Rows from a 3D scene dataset
══════════════════════════════

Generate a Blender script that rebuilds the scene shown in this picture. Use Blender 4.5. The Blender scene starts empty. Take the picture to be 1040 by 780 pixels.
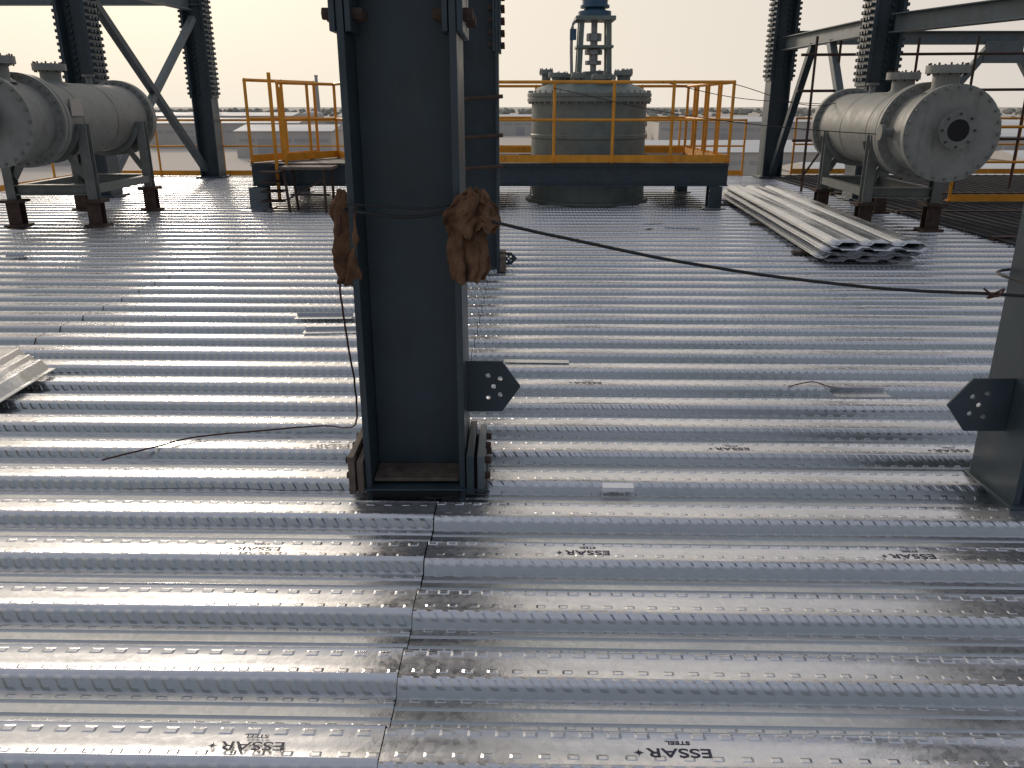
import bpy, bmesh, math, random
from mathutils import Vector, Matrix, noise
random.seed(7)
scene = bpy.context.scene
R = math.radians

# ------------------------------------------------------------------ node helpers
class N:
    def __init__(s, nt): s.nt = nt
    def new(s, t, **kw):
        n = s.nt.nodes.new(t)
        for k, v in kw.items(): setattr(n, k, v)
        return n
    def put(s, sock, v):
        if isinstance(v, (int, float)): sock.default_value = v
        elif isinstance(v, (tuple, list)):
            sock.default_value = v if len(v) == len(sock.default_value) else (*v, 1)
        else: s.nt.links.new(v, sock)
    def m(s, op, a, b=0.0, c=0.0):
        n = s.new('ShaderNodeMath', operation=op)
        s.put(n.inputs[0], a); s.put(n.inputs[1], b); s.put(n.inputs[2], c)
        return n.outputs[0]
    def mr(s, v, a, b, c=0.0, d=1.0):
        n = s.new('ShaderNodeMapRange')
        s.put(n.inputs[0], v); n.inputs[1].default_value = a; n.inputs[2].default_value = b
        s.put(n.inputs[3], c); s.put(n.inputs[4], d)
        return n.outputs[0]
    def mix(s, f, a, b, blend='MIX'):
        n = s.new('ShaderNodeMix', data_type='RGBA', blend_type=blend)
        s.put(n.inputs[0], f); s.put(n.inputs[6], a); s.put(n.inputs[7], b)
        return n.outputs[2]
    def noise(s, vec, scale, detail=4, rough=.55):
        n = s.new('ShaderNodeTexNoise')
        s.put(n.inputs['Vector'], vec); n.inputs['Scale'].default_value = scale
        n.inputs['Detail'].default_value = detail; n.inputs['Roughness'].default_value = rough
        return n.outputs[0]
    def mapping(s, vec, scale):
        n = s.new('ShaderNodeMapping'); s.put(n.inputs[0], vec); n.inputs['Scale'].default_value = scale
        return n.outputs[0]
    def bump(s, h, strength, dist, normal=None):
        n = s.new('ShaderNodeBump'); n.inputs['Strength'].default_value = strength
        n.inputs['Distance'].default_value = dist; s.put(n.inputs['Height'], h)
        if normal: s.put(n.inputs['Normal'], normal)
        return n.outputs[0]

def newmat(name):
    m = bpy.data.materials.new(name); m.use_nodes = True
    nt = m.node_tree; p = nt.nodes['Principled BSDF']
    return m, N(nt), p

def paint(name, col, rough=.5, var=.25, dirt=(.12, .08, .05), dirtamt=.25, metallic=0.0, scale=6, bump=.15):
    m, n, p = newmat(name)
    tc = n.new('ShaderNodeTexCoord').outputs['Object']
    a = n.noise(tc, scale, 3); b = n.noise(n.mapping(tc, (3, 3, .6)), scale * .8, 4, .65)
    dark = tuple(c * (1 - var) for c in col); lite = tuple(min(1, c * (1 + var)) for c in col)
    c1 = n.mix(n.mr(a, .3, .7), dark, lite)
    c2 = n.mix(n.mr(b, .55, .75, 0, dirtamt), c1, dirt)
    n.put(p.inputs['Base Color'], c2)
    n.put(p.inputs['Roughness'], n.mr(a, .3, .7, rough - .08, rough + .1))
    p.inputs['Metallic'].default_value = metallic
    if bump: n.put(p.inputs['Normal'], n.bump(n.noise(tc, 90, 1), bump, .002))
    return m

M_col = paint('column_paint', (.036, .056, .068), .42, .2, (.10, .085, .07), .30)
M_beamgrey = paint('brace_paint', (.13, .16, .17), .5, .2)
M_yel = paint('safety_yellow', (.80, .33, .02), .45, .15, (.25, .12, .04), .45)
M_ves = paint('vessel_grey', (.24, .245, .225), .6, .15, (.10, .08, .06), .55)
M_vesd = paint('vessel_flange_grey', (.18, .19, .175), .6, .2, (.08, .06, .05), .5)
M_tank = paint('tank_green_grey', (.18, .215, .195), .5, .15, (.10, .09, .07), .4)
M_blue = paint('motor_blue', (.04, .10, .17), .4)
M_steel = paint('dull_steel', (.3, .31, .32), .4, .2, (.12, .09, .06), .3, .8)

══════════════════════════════

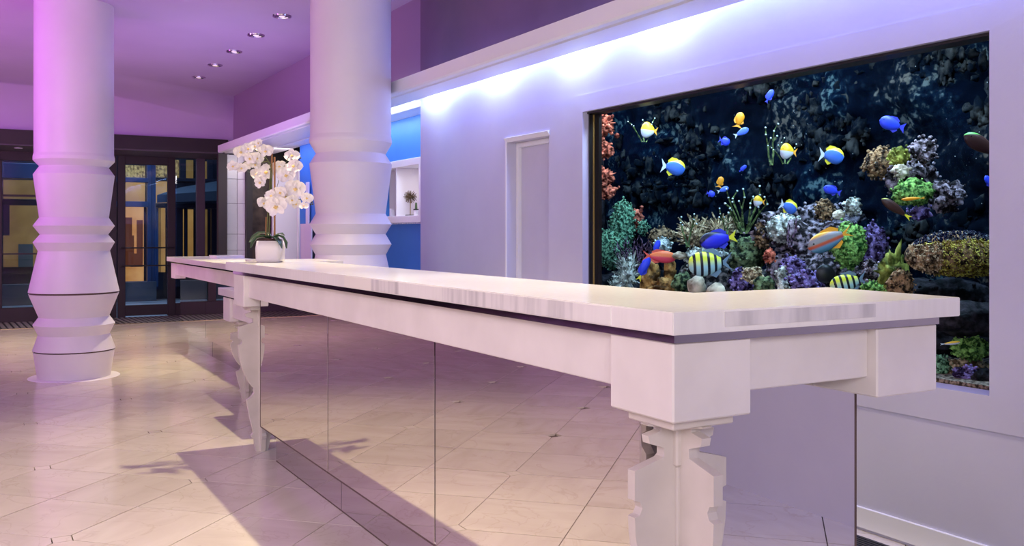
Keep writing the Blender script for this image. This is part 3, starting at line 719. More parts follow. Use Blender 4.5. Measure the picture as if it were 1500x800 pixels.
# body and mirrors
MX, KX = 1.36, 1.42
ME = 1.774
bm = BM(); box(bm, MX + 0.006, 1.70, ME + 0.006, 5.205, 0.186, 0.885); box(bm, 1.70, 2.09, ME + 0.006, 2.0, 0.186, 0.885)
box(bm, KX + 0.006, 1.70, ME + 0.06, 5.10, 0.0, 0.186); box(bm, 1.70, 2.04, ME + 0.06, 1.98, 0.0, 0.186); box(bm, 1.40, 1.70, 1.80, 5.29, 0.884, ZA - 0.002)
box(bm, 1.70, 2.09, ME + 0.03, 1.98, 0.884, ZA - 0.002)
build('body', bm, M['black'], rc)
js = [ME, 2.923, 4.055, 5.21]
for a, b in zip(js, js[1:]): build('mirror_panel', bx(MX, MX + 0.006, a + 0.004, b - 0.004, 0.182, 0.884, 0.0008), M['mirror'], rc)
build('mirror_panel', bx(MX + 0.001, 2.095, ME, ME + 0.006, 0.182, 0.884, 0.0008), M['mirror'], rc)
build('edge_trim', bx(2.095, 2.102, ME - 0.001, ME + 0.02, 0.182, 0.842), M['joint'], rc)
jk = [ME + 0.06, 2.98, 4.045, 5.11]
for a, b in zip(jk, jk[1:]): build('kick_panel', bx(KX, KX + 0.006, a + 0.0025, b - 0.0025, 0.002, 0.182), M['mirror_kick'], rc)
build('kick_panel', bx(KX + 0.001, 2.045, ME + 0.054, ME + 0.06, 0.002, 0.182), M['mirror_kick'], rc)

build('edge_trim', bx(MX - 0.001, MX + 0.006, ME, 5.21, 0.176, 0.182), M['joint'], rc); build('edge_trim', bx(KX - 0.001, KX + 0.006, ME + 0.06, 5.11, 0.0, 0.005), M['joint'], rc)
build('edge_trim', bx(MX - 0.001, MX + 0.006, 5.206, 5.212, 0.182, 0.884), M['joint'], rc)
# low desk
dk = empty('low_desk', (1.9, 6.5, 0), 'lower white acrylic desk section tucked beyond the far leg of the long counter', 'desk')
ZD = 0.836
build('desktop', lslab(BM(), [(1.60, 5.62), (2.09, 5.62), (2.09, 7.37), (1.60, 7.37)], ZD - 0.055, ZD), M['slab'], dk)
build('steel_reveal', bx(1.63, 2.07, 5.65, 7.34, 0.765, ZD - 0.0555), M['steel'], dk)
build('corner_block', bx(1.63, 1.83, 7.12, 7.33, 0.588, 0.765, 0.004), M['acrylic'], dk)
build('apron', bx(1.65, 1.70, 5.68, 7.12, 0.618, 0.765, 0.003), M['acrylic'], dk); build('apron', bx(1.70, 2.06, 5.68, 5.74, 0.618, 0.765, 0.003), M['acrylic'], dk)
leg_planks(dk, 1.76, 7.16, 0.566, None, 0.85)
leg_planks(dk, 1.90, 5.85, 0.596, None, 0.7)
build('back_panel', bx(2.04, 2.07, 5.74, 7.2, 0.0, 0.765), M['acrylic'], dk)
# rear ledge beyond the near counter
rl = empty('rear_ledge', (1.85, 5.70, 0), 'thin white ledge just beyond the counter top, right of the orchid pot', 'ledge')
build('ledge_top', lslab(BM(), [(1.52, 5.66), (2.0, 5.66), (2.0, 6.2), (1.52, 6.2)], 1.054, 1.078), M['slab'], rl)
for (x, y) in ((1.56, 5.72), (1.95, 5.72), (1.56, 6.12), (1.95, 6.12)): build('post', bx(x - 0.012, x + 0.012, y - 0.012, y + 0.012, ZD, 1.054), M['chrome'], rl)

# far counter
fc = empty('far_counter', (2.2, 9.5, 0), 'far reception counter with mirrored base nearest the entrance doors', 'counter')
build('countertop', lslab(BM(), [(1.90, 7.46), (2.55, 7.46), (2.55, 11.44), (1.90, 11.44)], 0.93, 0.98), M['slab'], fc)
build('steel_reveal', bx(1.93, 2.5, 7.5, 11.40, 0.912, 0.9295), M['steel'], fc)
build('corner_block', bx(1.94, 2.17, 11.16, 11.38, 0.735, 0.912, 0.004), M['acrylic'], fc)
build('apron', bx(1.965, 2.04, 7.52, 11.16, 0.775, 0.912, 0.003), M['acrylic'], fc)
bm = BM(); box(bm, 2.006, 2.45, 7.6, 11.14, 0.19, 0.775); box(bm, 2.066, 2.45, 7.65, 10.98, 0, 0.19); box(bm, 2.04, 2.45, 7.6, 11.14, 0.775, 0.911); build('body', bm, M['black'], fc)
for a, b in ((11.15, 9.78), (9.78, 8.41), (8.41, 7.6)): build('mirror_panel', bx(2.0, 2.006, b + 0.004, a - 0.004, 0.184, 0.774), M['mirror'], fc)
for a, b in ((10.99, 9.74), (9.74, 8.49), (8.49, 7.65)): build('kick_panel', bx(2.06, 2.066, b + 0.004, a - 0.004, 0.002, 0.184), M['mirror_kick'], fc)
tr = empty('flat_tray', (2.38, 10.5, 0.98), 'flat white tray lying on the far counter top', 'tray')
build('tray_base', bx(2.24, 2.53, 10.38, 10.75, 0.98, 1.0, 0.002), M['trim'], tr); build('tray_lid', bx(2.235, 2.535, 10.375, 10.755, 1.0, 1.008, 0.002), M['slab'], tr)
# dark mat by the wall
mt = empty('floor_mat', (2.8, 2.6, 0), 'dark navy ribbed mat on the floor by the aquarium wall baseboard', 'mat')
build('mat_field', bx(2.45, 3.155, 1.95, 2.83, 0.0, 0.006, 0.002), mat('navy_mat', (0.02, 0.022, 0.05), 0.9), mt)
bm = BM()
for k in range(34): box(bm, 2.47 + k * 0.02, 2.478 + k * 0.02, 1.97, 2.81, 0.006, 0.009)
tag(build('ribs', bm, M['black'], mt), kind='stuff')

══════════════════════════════

### What to produce
Leaving the pictures out, write out exactly the lines from the line containing "Generate a Blender" through the line containing "R = math.radians", both included.

### Exercise output
Generate a Blender script that rebuilds the scene shown in this picture. Use Blender 4.5. The Blender scene starts empty. Take the picture to be 1040 by 780 pixels.
import bpy, bmesh, math, random
from mathutils import Vector, Matrix, noise
random.seed(7)
scene = bpy.context.scene
R = math.radians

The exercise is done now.